TLDR
- In his inaugural shareholder communication, Berkshire Hathaway’s (BRK.B) CEO Greg Abel designated Apple (AAPL), American Express (AXP), Coca-Cola (KO), and Moody’s (MCO) as permanent portfolio positions
- Abel’s debut letter commits to continuing Warren Buffett’s value-focused investment approach and maintaining a robust financial position
- Fourth-quarter operating profits declined 29% compared to the previous year, reaching $10.2 billion, with insurance operations contributing to the shortfall
- Bank of America (BAC) and Chevron (CVX) were conspicuously excluded from the designated core holdings roster
- Warren Buffett retains his chairman position and continues working full-time in an advisory capacity
In his inaugural communication to shareholders as Berkshire Hathaway’s chief executive, Greg Abel has unveiled four equity positions he considers permanent fixtures while disclosing a significant quarterly earnings decline.
Abel assumed the CEO role from Warren Buffett in early 2026, following Buffett’s May 2025 retirement announcement. Buffett continues serving as chairman with a full-time presence at headquarters.
The letter pinpointed four cornerstone equity investments that Berkshire intends to maintain with “limited activity.” These include Apple, American Express, Coca-Cola, and Moody’s.
Abel characterized these as companies Berkshire “understands well,” featuring exceptional management teams and sustainable competitive advantages. He indicated the conglomerate would only “significantly adjust” these positions if fundamental long-term prospects deteriorated.
These four companies, combined with ownership stakes in five Japanese trading houses, represent approximately two-thirds of Berkshire’s public equity holdings. The aggregate market value of these nine investments exceeds $200 billion.
What’s Not on the Forever List
Notably absent from Abel’s core designation were two major holdings: Bank of America and Chevron. Berkshire has systematically reduced its Bank of America position by approximately 50% during the past year and a half, bringing it down to roughly 517 million shares valued near $28 billion.
The Chevron investment, currently valued around $20 billion, likewise failed to make Abel’s permanent holdings list. This exclusion has sparked considerable discussion among Berkshire analysts.
Berkshire’s Apple investment has generated substantial unrealized gains.
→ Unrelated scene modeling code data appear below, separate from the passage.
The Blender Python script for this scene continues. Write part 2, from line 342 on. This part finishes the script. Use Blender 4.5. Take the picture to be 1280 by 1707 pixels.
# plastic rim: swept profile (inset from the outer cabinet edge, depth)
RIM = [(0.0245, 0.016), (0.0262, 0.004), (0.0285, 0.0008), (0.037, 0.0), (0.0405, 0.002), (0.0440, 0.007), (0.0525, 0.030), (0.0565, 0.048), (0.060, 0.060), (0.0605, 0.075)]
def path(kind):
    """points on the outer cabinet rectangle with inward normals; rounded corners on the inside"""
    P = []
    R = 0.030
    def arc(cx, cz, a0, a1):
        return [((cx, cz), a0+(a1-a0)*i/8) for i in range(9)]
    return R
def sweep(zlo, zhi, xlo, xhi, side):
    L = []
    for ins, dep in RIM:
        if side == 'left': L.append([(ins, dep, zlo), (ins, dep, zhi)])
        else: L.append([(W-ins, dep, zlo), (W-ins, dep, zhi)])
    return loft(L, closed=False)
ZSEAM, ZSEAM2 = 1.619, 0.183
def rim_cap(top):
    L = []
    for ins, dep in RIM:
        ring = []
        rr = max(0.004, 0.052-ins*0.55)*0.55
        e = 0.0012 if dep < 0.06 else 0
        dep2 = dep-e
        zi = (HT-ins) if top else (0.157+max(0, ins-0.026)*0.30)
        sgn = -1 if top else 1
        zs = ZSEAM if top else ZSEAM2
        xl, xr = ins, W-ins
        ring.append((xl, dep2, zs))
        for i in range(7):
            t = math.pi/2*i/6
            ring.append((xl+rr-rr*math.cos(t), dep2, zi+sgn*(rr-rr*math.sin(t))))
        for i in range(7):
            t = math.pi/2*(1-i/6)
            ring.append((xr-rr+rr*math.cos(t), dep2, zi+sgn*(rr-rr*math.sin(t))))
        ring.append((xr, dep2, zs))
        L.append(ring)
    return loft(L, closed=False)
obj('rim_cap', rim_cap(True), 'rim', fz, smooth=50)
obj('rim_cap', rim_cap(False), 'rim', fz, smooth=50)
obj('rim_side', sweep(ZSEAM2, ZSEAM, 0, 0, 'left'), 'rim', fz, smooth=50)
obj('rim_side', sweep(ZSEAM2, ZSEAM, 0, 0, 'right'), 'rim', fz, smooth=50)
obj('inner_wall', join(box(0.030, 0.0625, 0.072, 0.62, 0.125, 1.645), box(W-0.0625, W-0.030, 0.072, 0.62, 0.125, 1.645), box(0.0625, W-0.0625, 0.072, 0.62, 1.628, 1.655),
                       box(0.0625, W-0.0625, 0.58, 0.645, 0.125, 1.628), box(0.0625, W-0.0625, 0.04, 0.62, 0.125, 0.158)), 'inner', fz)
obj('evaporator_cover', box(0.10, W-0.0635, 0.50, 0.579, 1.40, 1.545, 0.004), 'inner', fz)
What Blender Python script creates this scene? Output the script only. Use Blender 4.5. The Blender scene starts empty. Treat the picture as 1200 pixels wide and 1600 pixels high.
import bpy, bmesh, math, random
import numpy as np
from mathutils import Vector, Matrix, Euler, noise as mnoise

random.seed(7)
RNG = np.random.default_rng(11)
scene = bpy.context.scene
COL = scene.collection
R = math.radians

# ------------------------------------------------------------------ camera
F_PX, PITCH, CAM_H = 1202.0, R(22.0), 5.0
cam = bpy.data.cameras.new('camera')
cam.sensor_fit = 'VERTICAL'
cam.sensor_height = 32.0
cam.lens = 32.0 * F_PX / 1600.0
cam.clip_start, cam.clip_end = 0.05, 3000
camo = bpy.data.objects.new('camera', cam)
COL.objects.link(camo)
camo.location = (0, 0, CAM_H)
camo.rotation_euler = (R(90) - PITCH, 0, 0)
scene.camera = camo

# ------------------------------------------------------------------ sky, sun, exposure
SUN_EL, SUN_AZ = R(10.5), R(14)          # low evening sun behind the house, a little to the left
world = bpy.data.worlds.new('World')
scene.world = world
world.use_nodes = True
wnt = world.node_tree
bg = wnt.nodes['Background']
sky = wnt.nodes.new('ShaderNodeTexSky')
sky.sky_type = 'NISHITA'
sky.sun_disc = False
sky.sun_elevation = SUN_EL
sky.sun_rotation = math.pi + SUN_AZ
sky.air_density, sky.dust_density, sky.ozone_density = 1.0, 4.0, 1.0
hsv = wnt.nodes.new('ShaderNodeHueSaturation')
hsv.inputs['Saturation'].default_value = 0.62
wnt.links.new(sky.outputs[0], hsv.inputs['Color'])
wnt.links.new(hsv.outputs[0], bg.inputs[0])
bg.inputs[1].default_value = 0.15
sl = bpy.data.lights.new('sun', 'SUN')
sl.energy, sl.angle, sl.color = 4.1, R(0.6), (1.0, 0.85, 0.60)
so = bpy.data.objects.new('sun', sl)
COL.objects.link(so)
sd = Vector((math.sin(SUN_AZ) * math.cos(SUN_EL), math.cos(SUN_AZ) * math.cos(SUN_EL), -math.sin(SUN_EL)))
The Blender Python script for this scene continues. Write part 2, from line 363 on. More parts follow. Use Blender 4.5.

The company’s average cost basis sits around $27 per share, while the current trading price hovers near $264. Although Buffett previously trimmed the Apple stake by roughly 80% from its peak level, Abel’s correspondence indicates no additional reductions are anticipated.
Q4 Earnings Take a Hit
Berkshire disclosed fourth-quarter operating profits of $10.2 billion, representing a decline exceeding 29% from the prior-year figure of $14.56 billion. The downturn stemmed partially from underwhelming results across its insurance operations.
For fiscal year 2025, Berkshire generated operating earnings totaling $44.5 billion, trailing 2024’s $47.4 billion but exceeding the five-year average of $37.5 billion.
Berkshire’s cash reserves and Treasury securities reached $373.3 billion at quarter-end, slightly below the previous quarter’s $382 billion. Abel referred to this as “dry powder” available for deployment when attractive investment opportunities emerge.
Questions persist regarding day-to-day portfolio management responsibilities. Abel lacks experience as an investment portfolio manager. Investment executive Ted Weschler will oversee approximately 6% of investments, essentially unchanged from the pre-retirement structure.
Abel stated that “responsibility ultimately rests with me as CEO” regarding capital allocation choices, with Buffett remaining available for consultation.